A Year in Shorts Day 64: "Time Piece"

The word “genius” gets thrown around a lot these days, and most of the time it feels hyperbolic. But really, is there any other word one can use to describe Jim Henson, the man who brought us the Muppets? Certainly not. And while he would sadly never win the Oscar he so richly deserved (in what world is Kramer vs. Kramer more deserving of Best Picture than The Muppet Movie?), Jim Henson would at least get nominated, for his delightfully bizarre 1965 short Time Piece.

(via IMDb)

Of all the films we've covered so far, I think it's fair to say that Time Piece just might be the strangest. And when you consider some of the shorts we've looked at, that's really saying something. One of Henson's few live action projects not to involve puppets, Time Piece made its premiere at the Museum of Modern Art, which is certainly appropriate. Like most modern art, I have no idea what's going on for most of it or what any of it means. But I've never let not understanding a movie get in the way of enjoying it, and I'm not going to start now!

As far as I am aware, "Time Piece" is not currently legally available to rent or purchase, but some clips have been made available by the Jim Henson Company.

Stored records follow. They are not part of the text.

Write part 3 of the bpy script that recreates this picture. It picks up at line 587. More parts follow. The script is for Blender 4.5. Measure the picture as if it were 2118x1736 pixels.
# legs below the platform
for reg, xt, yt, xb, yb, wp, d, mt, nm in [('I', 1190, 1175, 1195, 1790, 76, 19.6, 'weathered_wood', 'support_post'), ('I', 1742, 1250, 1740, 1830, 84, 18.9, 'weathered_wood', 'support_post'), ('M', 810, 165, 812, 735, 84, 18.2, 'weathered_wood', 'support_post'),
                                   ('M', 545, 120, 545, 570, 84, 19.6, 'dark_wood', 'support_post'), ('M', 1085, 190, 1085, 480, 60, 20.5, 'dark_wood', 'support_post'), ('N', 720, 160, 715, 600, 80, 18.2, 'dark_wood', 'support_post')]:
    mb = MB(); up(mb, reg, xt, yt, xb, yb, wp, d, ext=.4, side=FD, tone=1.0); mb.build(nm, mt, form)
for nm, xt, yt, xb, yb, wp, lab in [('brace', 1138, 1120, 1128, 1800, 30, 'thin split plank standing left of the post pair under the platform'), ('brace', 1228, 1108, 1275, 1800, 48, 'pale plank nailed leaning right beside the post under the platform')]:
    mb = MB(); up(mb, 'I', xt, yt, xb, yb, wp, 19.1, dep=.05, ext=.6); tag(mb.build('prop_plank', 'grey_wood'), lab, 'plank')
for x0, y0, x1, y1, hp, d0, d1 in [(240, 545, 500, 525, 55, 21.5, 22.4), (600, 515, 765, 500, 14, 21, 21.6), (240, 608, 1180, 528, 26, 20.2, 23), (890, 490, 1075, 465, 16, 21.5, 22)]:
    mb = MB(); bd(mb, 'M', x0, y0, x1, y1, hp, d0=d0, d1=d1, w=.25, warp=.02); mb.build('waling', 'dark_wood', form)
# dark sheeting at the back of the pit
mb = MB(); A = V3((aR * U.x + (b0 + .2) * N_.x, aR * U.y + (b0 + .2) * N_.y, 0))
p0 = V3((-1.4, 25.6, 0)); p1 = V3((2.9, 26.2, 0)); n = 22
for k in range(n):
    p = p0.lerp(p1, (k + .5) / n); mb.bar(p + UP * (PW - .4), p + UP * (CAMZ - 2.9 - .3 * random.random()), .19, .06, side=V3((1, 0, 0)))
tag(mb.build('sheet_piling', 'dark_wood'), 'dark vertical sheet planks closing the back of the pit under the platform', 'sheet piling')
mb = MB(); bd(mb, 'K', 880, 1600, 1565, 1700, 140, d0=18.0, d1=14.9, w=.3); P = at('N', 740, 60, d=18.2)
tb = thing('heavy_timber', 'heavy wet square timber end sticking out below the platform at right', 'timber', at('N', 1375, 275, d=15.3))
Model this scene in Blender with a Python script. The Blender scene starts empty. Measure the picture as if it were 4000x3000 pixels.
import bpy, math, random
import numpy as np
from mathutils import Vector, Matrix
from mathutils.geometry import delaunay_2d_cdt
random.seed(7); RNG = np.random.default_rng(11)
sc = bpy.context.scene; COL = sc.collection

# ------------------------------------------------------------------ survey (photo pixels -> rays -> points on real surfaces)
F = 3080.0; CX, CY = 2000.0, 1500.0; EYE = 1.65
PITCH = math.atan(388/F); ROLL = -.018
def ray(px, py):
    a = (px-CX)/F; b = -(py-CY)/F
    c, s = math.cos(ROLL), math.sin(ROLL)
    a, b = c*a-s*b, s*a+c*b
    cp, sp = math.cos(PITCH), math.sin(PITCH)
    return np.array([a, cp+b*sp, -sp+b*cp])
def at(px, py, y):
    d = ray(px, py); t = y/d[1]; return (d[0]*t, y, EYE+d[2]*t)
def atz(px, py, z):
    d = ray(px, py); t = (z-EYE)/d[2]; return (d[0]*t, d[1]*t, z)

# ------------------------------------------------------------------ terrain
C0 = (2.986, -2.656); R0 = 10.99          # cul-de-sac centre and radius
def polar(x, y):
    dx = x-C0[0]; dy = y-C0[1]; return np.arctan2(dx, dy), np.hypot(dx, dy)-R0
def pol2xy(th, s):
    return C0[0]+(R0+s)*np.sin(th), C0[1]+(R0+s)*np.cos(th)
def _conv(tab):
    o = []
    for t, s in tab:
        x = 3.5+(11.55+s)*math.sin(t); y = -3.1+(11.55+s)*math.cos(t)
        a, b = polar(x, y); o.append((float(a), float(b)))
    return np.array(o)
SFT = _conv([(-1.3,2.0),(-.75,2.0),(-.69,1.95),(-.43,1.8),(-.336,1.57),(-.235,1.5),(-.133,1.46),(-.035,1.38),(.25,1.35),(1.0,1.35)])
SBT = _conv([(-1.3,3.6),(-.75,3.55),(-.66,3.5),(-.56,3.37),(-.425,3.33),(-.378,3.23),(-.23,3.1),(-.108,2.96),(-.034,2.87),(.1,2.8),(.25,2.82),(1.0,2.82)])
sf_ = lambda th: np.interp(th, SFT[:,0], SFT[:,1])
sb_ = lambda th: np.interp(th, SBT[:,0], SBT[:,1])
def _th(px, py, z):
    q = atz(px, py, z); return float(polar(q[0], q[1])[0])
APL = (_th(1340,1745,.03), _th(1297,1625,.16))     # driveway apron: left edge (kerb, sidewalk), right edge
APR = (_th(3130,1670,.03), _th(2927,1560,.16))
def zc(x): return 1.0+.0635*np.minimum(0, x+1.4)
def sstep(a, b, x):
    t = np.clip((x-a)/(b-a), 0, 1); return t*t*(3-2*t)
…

As you can imagine from the title, Time Piece is a film all about time. It follows a nameless man, played by Jim Henson, as he goes through his day... sort of... but he's also unstuck in time... I think? Look, this is not exactly a film with a plot so much as it is a series of sketches tied loosely tie together. Shorts like these all come down to execution, and it's fortunate that Jim Henson knew exactly what he was doing. Time Piece began life as a storyboard, which Henson proceeded to meticulously recreate over a shooting schedule which lasted over a year.

How Henson managed to pull everything off so masterfully, I have no idea. But the film functions like a Swiss watch, and it's a joy to experience. The visuals, many of which include complex visual effects, are perfectly timed with the film's percussive score and sound effects. There isn't a shot longer than four seconds in the entire short, but Time Piece never feels overly frenetic. It's chaotic, yes, but it's the type of controlled chaos one would expect from Henson. I never really know how to judge experimental films like this (and they're certainly not for everyone), but Time Piece is consistently engaging and generally quite funny. It's a short that deserves to be seen by as many people as possible, and I hope it gets a proper release soon.

It is also, arguably, a short that deserves an Oscar, although I will admit to not having seen Le Poulet, the film which beat it that year. Regardless, Time Piece serves a fun and energetic glimpse into the mind of one of the greatest entertainers of the twentieth century. I highly recommend seeking it out. I can't guarantee that you'll like it. But I'm at least fairly certain it'll be unlike anything you've ever seen.